Chiarisco, non sono qui a scrivere che rimpiango i banchi di fòrmica delle elementari, e lo so benissimo che tutto cambia e che niente -eccezion fatta per il chewing-gum di Cafu- è per sempre; dico solo che se ora Luis Suarez ed Evra non si danno la mano scoppia un polverone che finisce diretto sulle prime pagine dei giornali sportivi e sull'home di ogni sito di calcio che si rispetti, ed è nota a tutti, anche il gatto di Baranzone si fa una propria opinione in merito.

In compenso la storia di Matthew Le Tissier non la conosce nessuno.
Se c'è o c'è stato qualcuno in Premier League cui andrebbe fatto credito non solo di birre, ma anche culturale, è proprio questo omarino e sono quelli della sua stessa beata razza.
Non sono i Van Persie, i Dzeko, i Lampard, i Bale: questa è tutta gente con lode, laurea e fiocco: e proprio per questo motivo mi rimangono belli ma senz'anima, un po' come le modelle magre stenche che sfilano in passerella.

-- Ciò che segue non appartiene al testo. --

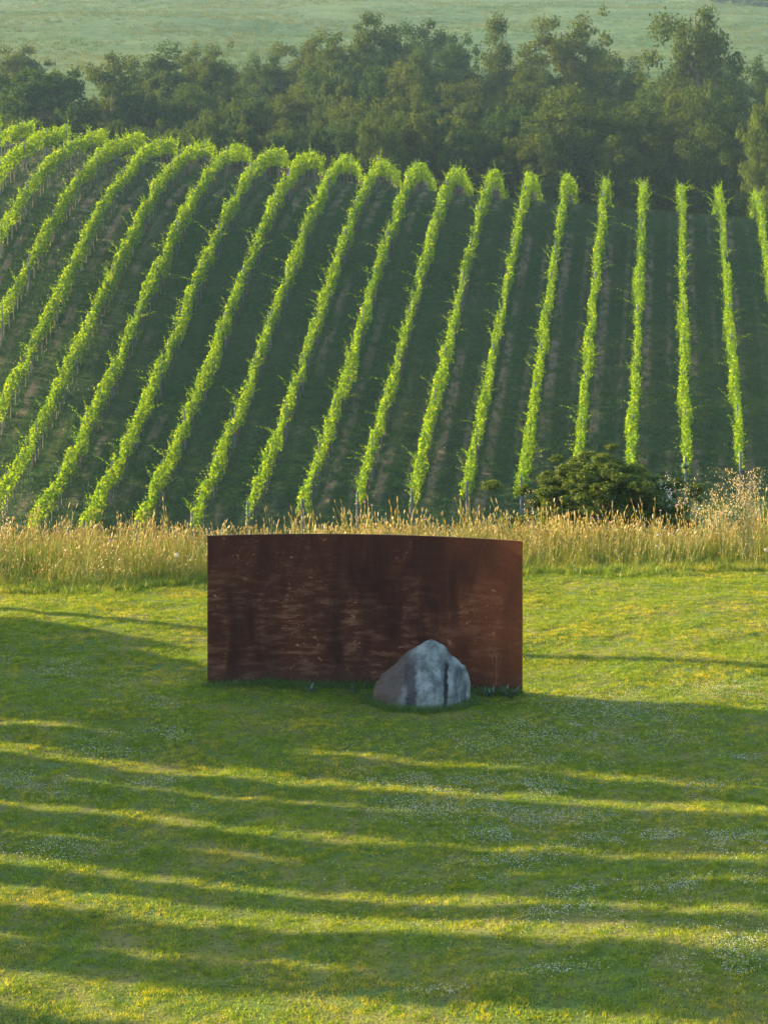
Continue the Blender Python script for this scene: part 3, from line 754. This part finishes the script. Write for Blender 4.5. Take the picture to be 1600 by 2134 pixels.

In un bellissimo libro che ho finito di leggere lo scorso autunno e che mi guardo bene dal citare perché lo sto deliberatamente derubando di parole, frasi e locuzioni varie, l'autore scrive:”Indomabili come solo certi amori sbagliati sanno essere”.
Ecco, e quando Noel Gallagher ha definito Balotelli il più grande essere umano vivente nonché l'unica rock star esistente (e tra l'altro, tanto per cambiare, un esule lumbard: roba nostra) ho avuto una sorta di folgorazione anche se non stavo andando a Damasco.
È vero. Purtroppo però è vero ma è uguale a zero. Aveva forse scelta? No, perché non c'è più nessuno in Premier League che si scosta dal branco, nessuno che sniffa la linea di fondo campo, nessun sbronzone che finisce in rehab, non ci sono più i portieri ciechi che danno palla agli altri, non ci sono più i Gazza ma, soprattutto, non c'è più nessun Matthew Le Tissier, un giocatore che, se fosse finito a Manchester sponda rossa sarebbe diventato un dioscuro del calcio, ma non aveva nessuna voglia di essere uno dei tanti devils quando era Le God a Southampton.
In Inghilterra non c'è quasi più nessuno di cui valga la pena parlare, nessuna storia da raccontare, non ci sono più fedi da vivere con passione, cuori da gettare oltre l'ostacolo del tifo senza alcuna possibilità di andarseli a ripigliare. Non ci sono più amori indomabili.
E se viene a calare tutto questo, è come se venisse a mancare una sola cosa: il fascino, lo stesso di cui ho tanto sbabbelato qualche riga sopra.

Pochi anni fa io e alcuni cari amici siamo entrati in un pub di Liverpool con la sciarpa del Milan al collo. Dopo aver offerto un giro a tutti i presenti giusto per mettere in un angolo una o due cose per cui ci si sarebbe potuti accapigliare, uno di loro mi chiede:”Siete del Milan, avete San Siro, cosa venite a cercare qui?”
È che una volta, prima che svendeste fascino e tradizione ad americani, sceicchi e compagnie aeree, avevate delle favole meravigliose da raccontare, my friend.